Aún así, el secesionismo tiene escaso éxito por el claro problema que supone encontrarse enmarcado dentro de una de esas sociedades democráticas no opresivas, que no abundan tanto, en las que ya se sabe que aunque puedas convencer a un porcentaje del pueblo (que podríamos definir como populacho) para que se manifieste de forma festiva una vez al año, con fiambreras cargadas con tortilla de patata, eso al final no tiene por qué traducirse en una consecuencia política, ni aquí ni aún menos en la China. ¿O es que acaso se ilegalizó el aborto cuando un millón de personas lo pidió en la calle?
El independentismo se empeña en que confundamos pueblo con populacho, y que éste está por encima de todas las cosas, pero la cruda realidad vuelve a mostrarnos que el populacho no es Dios sino más bien lo peor de cada familia que se reúne durante un rato bajo un eslogan efímero, y que luego cada uno vuelve a lo suyo.

Por todo esto, dándose cuentan de que su dialéctica torticera no les lleva a ningún sitio, excepto, quizá, a conservar la confianza de alguno de esos ya de por sí convencido, ahora pretenden ir un paso más allá y adaptar las leyes a su dialéctica, cuando apenas representan el 48% de los votos conseguidos en lo que ellos mismo definieron como plebiscito, gracias a considerar que una persona no vale lo mismo en Barcelona que en Lérida (Lleida), pues se ve que eso de que las personas están por encima de las leyes nunca ha sido motivo suficiente para reformar una ley electoral que les favorece y sobredimensiona.
Siguiendo el esquema de aprobar leyes ideológicas a su medida pretenden legislar ahora sobre cosas que no les competen, o lo que es lo mismo, pretenden legitimar lo que es delito en España -en base a una Constitución aprobada por la mayoría aplastante del pueblo libre y soberano, y avalada internacionalmente por todas las instituciones a las que pertenece España, ya que suponemos que de ser un país fascista y antidemocrático nunca hubiera sido aceptado en estos círculos-. Y no solo eso, sino que en otra vuelta de tuerca que ni Henri James, pretenden convertir en delito no cometer el delito de saltarse la legalidad española, bajo amenaza de estigmatización social y quizá de algo más como ya dejó entrever el Minister de Amenazas, Lluís Llach. Y es que, al final, la Historia demuestra que todos los regímenes totalitarios emplean estrategias similares porque esas son las únicas herramientas con las que cuentan para imponerse a las democracias. Nazis, Putin, bolivarianos e independentistas, todos actúan igual, dejando de lado el color ideológico y la adaptación de las formas a los nuevos tiempos y contextos, pues el nexo común es considerar al pueblo como un chiringuito particular que se puede conducir por donde se quiera.

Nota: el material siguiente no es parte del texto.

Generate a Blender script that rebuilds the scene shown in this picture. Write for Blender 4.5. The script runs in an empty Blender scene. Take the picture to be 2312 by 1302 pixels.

Con la Ley de Transitoriedad se pretende que todos los catalanes actuemos como ese Eichmann, sin dudas morales ante cualquier tipo de acto pues todo será consecuencia del Parlament, que al mismo tiempo obedece a eso que se llama ‘mandato democrático’ -concepto, como siempre, solo aplicable a lo que tenga que ver con la secesión, nunca con cosas por el estilo como de acabar con la precariedad laboral, por poner un ejemplo-, y a esa voluntat d’un poble que en realidad es voluntad del control del establishment secesionista.